BOUTROS-GHALI: I No, those have not been the only successes. We have had a successful operation in Cambodia, ending 17 years of war and bringing back hundreds of thousands of refugees. In Mozambique the UN has brought about elections after the civil war and two warring armies have been integrated. We have been successful in stabilizing the situation in Angola, in El Salvador, in Guatemala. Even in the former Yugoslavia we have been successful in taking care of two million refugees and containing the conflict within those borders, preventing its spread to the whole Balkans. Out presence, including with US troops, have prevented a problem in Macedonia. All these have been successes -and that is just in the area of peacekeeping.

The vast bulk of the UN's work is elsewhere in the area of international cooperation. We've been successful at the environment summit in Rio, 21 the population conference in Cairo, at the social summit in Copenhagen. The upcoming meeting in Beijing (on the role of women) will be a very important historic event. This is not to speak of the codification of international law or the tribunals we have set up to prosecute war crimes in the former Yugoslavia. And all these are successes.

NPQ: Doesn't the mindset of the US Congress, though, open the way for a kind of post-Cold War renationalization of foreign policies, where every state goes its own way in global affairs?

BOUTROS-GHALI: No, I don't think so. Look, these things are cyclical. After all, you will remember that the US refused to ratify the Treaty of Versailles after World War I and join the League of Nations. So, there are ups and downs. It is very relative. Even in the midst of this debate, the Republican-dominated Congress agreed to send UN troops to Angola to keep the peace. Moreover, the US, like every other country, will be confronted by new global problems that will compel it to seek multilateral solutions.

Just take the case of the environment. If the Brazilian rainforest is destroyed, it will impact the quality of life in the US. The problem of transnational drug trade or crime cannot be solved bilaterally. There must be a global approach.

What about boat people that head for US shores, not only from Haiti but even Asia?
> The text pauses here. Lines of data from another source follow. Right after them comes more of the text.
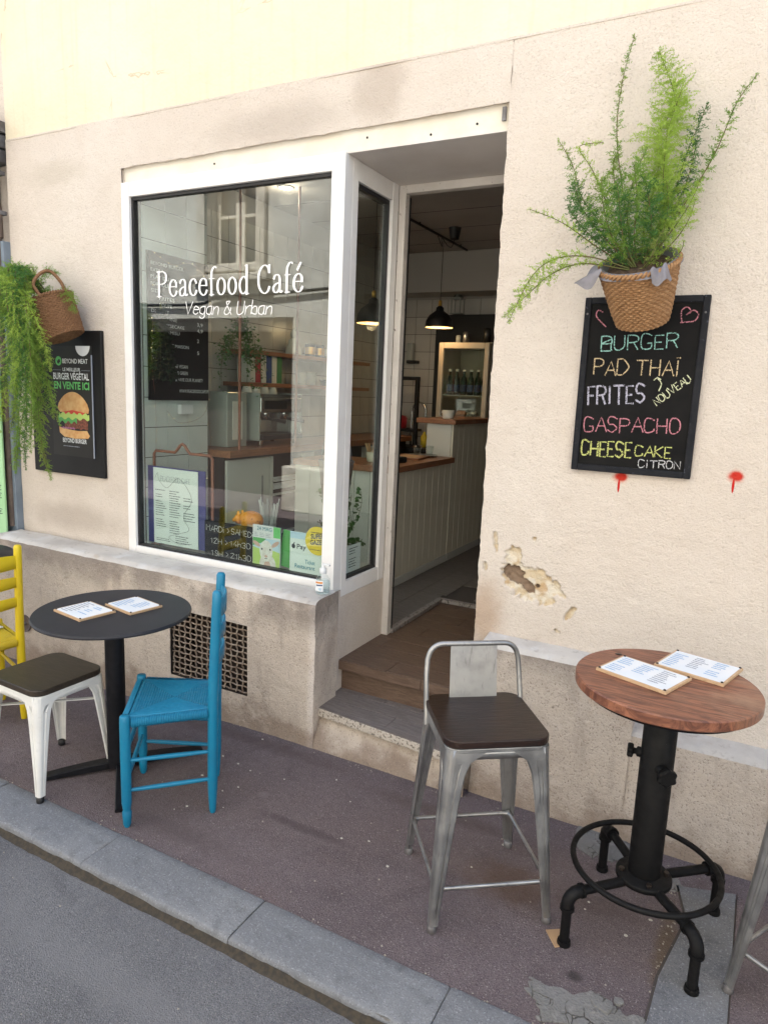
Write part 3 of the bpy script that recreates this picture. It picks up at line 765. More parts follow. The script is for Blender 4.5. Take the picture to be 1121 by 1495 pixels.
# plinth right: two heights with a sloping limewashed top
def rplinth(x0, x1, zt, endl, nm='plinth'):
    pr_ = [(.0, zt), (-.045, zt-.006), (-.088, zt-.014), (-.104, zt-.03), (-.108, zt-.08), (-.118, zt*.55), (-.135, .10), (-.145, -.05)]
    def f(u, v):
        x = x0+(x1-x0)*u; i = min(int(v*(len(pr_)-1)+1e-6), len(pr_)-2); t = v*(len(pr_)-1)-i
        y = pr_[i][0]*(1-t)+pr_[i+1][0]*t; z = pr_[i][1]*(1-t)+pr_[i+1][1]*t
        if u < .02 and endl: x += (zt-z)*.0+max(0, -y-.03)*.0
        return (x, y+.006*nz(x*3, z*3)+.003*nz(x*13, z*13), z+.004*nz(x*6, y*9))
    N = len(pr_)-1
    nu = int((x1-x0)/.04)+2
    mb1 = MB().grid(lambda u, v: f(u, v*3/N), nu, 6); mb1.build('plinth_top', M['ledge'], cafe)
    mb2 = MB().grid(lambda u, v: f(u, (3+v*(N-3))/N), nu, 16)
    if endl: mb2.add([f(0, k/N) for k in range(N+1)]+[(x0, 0, -.05)], [tuple(range(N+1, -1, -1))])
    mb2.add([f(1, k/N) for k in range(N+1)]+[(x1, 0, -.05)], [tuple(range(N+2))])
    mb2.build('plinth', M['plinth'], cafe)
rplinth(-.895, -.27, .678, True); rplinth(-.27, RX, .447, True)

# steps ---------------------------------------------------------------
st = MB().grid(lambda u, v: (-1.70+.80*u, (-.150-.075*u+.036)*max(0, 1-v*1.6)-.197*min(1, v*1.6)+.003*nz(u*9, v*4), .149-.2*v), 20, 6).box((-1.70, -.13, -.05), (-.90, .14, .147)).box((-1.70, .105, .14), (-.94, .60, .318)).build('front_steps', M['plinth'], cafe)
def yf(x): return -.150-.075*min(max((x+1.70)/.80, 0), 1)
pts = [(-1.698, -.12), (-1.692, -.142), (-1.67, -.153)]+[(x, yf(x)) for x in (-1.6, -1.4, -1.2, -1.0, -.93)]+[(-.905, yf(-.93)), (-.905, .02), (-.96, .02), (-.96, .14), (-1.698, .14)]
MB().prism(pts, .148, .186, .003).build('step_slab', M['terrazzo'], st)
def plank(x0, x1, y0, y1, z, th, mat, nm='tile', p=st):
    c = ((x0+x1)/2, (y0+y1)/2, z)
    MB().box((-(x1-x0)/2+.0012, -(y1-y0)/2+.0012, -th), ((x1-x0)/2-.0012, (y1-y0)/2-.0012, 0), .0012).build(nm, mat, p, c)
for r_, (y0, y1, cuts) in enumerate(((-.142, -.045, (-1.692, -1.30, -.905)), (-.045, .055, (-1.692, -1.12, -.962)), (.055, .138, (-1.692, -1.42, -.962)))):
    for a, b in zip(cuts, cuts[1:]): plank(a, b, y0, y1, .1905, .005, M['tileg'])
MB().prism([(-1.692, -.141), (-1.66, -.150), (-1.30, yf(-1.3)+.002), (-1.30, -.1425), (-1.69, -.1425)], .1862, .1903).build('tile', M['tileg'], st)
MB().prism([(-1.2985, -.1425), (-1.2985, yf(-1.3)+.002), (-.907, yf(-.93)+.002), (-.907, -.1425)], .1862, .1903).build('tile', M['tileg'], st)
for a, b in ((-1.688, -1.20), (-1.20, -.962)): # riser and nosing
    MB().box((a+.001, .098, .19), (b-.001, .106, .30)).build('tile', M['riser'], st)
for a, b in ((-1.70, -1.235), (-1.235, -.962)):
    MB().box((a+.001, .064, .300), (b-.001, .106, .3445), .0015).build('tile', M['riser'], st)
land = MB().box((-1.70, .07, .31), (-.94, 1.30, .344)).build('landing', M['grout'], cafe)
for r_ in range(9):
    y0 = .066+.137*r_; y1 = min(y0+.137, 1.27); off = (-1.42, -1.1, -1.6, -1.25, -1.5, -1.15, -1.38, -1.2, -1.5)[r_]
    for a, b in ((-1.70, off), (off, -.93)): plank(a, b, y0, y1, .3500, .005, M['tileb'], 'tile', land)
    if y1 >= 1.27: break
fl = struct(MB().box((-3.45, .30, -.04), (-1.70, 7, .366)).box((-1.70, 1.285, -.04), (RX-.3, 7, .366)).box((-.945, .53, -.04), (RX-.3, 1.28, .366)).build('shop_floor', M['grout']))
for i in range(6):
    for j in range(9):
        x0 = -2.03+.19*i; y0 = .45+.60*j-(.3 if i % 2 else 0)
        if i < 2 or y0 > 1.2:
            x1 = min(x0+.19, -1.675 if y0 < 1.2 else 5)
            if x1-x0 > .02: plank(x0, x1, max(y0, .56), y0+.6, .370, .004, M['tileg'], 'floor_tile', fl)
MB().box((-1.675, .56, .35), (-1.640, 1.285, .3735), .002).box((-1.64, 1.25, .35), (-.94, 1.285, .3735), .002).build('threshold_strip', paint('scuffed threshold', (.30, .27, .25), (.06, .045, .04), .5, .56), cafe)

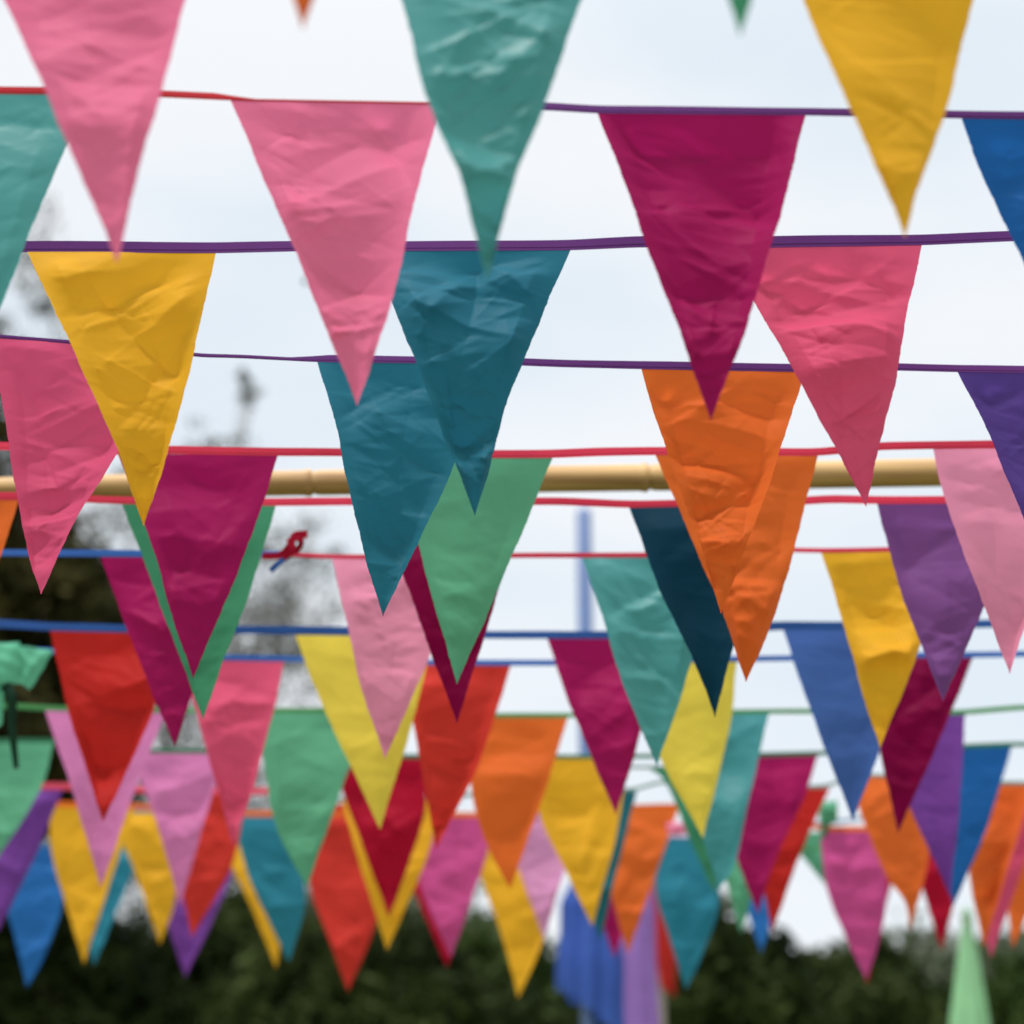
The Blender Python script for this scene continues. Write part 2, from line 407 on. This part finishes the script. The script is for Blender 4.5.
# ---- row I
bunting('green taped bunting with orchid, green, orange, jade and violet flags', 713, 'green', [
    ('orchid', (45, 710), (166, 712), (101, 887), dict(l=[(72, 790)], r=[(135, 790)], rough=.5)),
    ('green', (262, 712), (370, 713), (307, 887), dict(l=[(265, 770), (278, 832)], r=[(345, 780)], rough=.8)),
    ('orange', (463, 717), (568, 717), (510, 889), dict(l=[(472, 795), (487, 845)], r=[(547, 785)], rough=.6)),
    ('jade', (668, 715), (769, 713), (718, 890), dict(r=[(750, 795), (733, 868)], rough=.6)),
    ('violet', (868, 716), (965, 714), (950, 897), dict(l=[(912, 812)], r=[(960, 800)], rough=.6))],
    [(-330, 704), (20, 708), (820, 713), (1024, 709), (1380, 704)], thick=5, rough=1.15)
# ---- row J
bunting('dark green taped bunting with green, orchid, crimson, mustard, magenta and blue flags', 755, 'darkgreen', [
    ('green', (-45, 742), (54, 742), (-10, 870), dict(r=[(40, 790)], rough=.6)),
    ('orchid', (128, 752), (224, 753), (180, 907), dict(l=[(145, 790), (165, 850)])),
    ('crimson', (330, 758), (426, 758), (389, 918), dict(r=[(424, 815)])),
    ('mustard', (534, 758), (628, 758), (592, 926), dict(l=[(540, 815), (565, 870)], r=[(617, 832)], rough=1.0)),
    ('magenta', (728, 757), (818, 755), (758, 914), dict(l=[(733, 845)], r=[(803, 800), (775, 860)], rough=.8)),
    ('blue', (925, 749), (1012, 746), (953, 907), dict(r=[(986, 830)], rough=.5))],
    [(-330, 740), (1380, 742)], thick=4.5, rough=1.15)
bunting('short bunting whose narrow green flag shows as a sliver left of the lower lemon flag', 768, 'greytape', [
    ('leaf', (648, 768), (735, 768), (714, 893), dict(l=[(664, 780), (690, 840)], rough=.4))],
    [(610, 768), (790, 767)], thick=3, rough=1.0)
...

The same is true for Europe: If they ignore the rest of Africa in favor of North Africa, millions will move from the sub-Saharan to the north first, then toward Europe. You cannot stop this without a multilateral approach.

NPQ: After last year's massacres in Rwanda, there was a lot of talk about "Preventive diplomacy" to avoid a repeat of that kind of horror. Yet, a little more than a year later, neighboring Burundi seems on the verge of becoming another Rwanda as the Tutsi and Hutu militias strike at each other. You have said recently that there "are usually abundant danger signs" before genocide begins. Do you see those signs in Burundi? And what can be done to prevent it?

BOUTROS-GHALI: Yes, certainly, the signs are there. After more than a year of hard work we have not been able to obtain any compromise. The radicals among the Hutu and the radicals among the Tutsi are growing" more powerful. I receive reports from Burundi every few days. The situation is very dangerous.

I therefore proposed the preventive deployment Of 500 paratroopers along the borders of Burundi, in Tanzania or Zaire, that could intervene if an explosion of killing begins. The leaders of Zaire accepted this proposal. But it was not accepted (in informal discussion by the Security Council). There is a fatigue among member states of the UN; the US Congress doesn't want to spend the money. The international community is still not yet ready to accept the expense of intervention when a war is going on, no less for preventive action. So, we are working on alternative approaches, perhaps looking to a group of states to prepare to help in a given situation.

In Burundi we have people on the ground 24 hours a day watching what is going on and providing information to the media. We already have stocks on the ground for humanitarian assistance.

One of the dangers even of talking about preventive action publicly is that it may weaken the moderates in Burundi or encourage the radicals. The specifics of preventive action must therefore involve quiet diplomacy. At the same time, if we are too quiet we will be unable to generate the necessary political support of the international community,

The basic problem is that the whole idea of preventive diplomacy is something new and thus not readily accepted.

It is like the introduction many years ago of insurance for your car. People were at first not ready to spend money on an accident that may never happen.

NPQ: Won't the UN, though, continue to be used as a scapegoat for the world's problems unless it is ceded more power by the member states?

BOUTROS-GHALI: It is a misconception that I have been arguing for a more powerful UN. The UN is nothing but an instrument in the hands of the member states. One cannot fail and the other succeed; they are the same. The success, or failure, of the UN is that of the member states. We have no army. We have no money. Everything comes from the member states. The point is that the member states should more fully utilize this instrument at their disposal.